As with any reloading recipe, any component alteration will produce a performance alteration; but in this instance, I have not seen very significant alterations. A slight POI shift and/or a minor group size variation appears to be the extent of the difference between the two projectiles, for me with the 308 and 30-06.

If your load runs near the bleeding edge of excessive pressure, back down and work up powder charges when changing bullets. If you don't have a good grasp about reading pressure indicators; don't make the swap until you do.

I use IMR-4064 for my 308 and 30-06 168gr match loads. For the 308, 43.5gr; for the 30-06 48.1gr. These are my best approximations for duplicating the FGMM loads.

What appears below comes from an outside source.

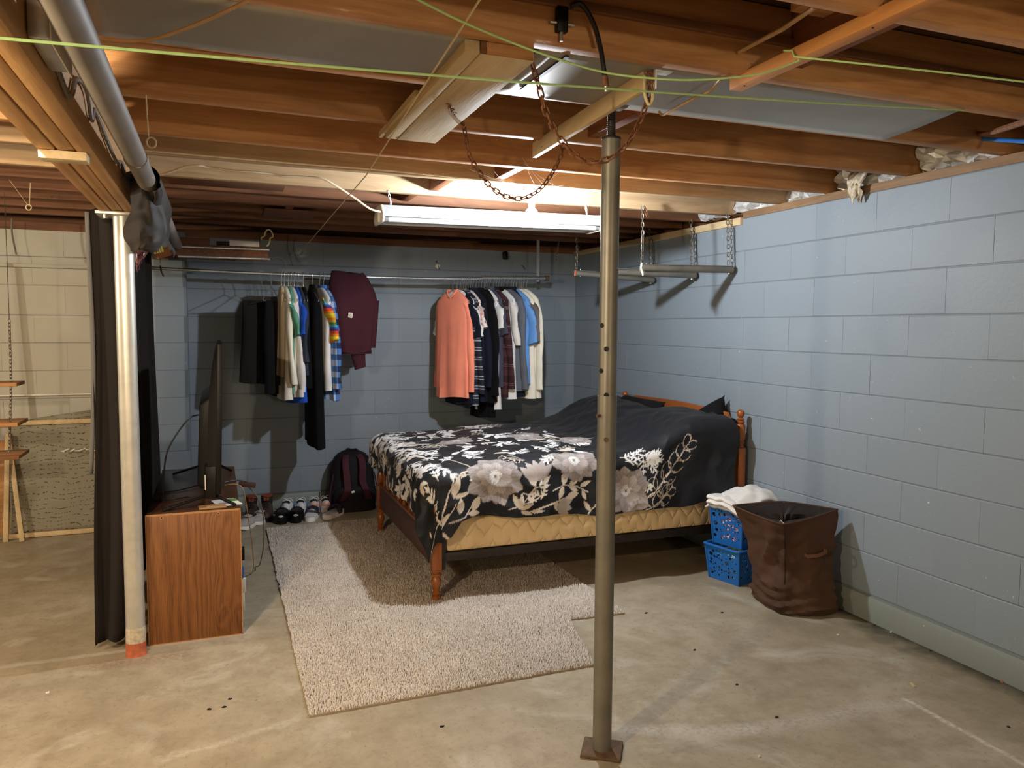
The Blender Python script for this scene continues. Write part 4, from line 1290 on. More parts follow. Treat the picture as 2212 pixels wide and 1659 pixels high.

As with any reloading data, what works for me can only be counted upon as being safe and effective for me; it may not be either in others' situations. Military brass tends to have smaller internal capacities, and generally requires (in these two chamberings) about a 1gr to 1 1/2gr charge reduction for safety and effectiveness. My loads are from Service Rifle data and are under Hodgdon Max.

I prefer Starline Brass for these cartridges, with CCI BR-2 primers for Match applications, and Winchester WLR primers for other (hunting, etc.) applications. The WLR provides a more definitive ignition, especially in the cold; the BR-2 is more the precise. For hunting, I substitute the SRA 165SGK (Sierra GameKing), which results in about a 2" POI shift at 200yd.

My current plans are to replace the .30 caliber HPBT Match bullets with Speer .308" 168g Gold Dots projectiles. Reportedly both accurate and terminally effective; they give up some BC. My local altitude is probably high enough (4350ft ASL) to negate that loss significantly.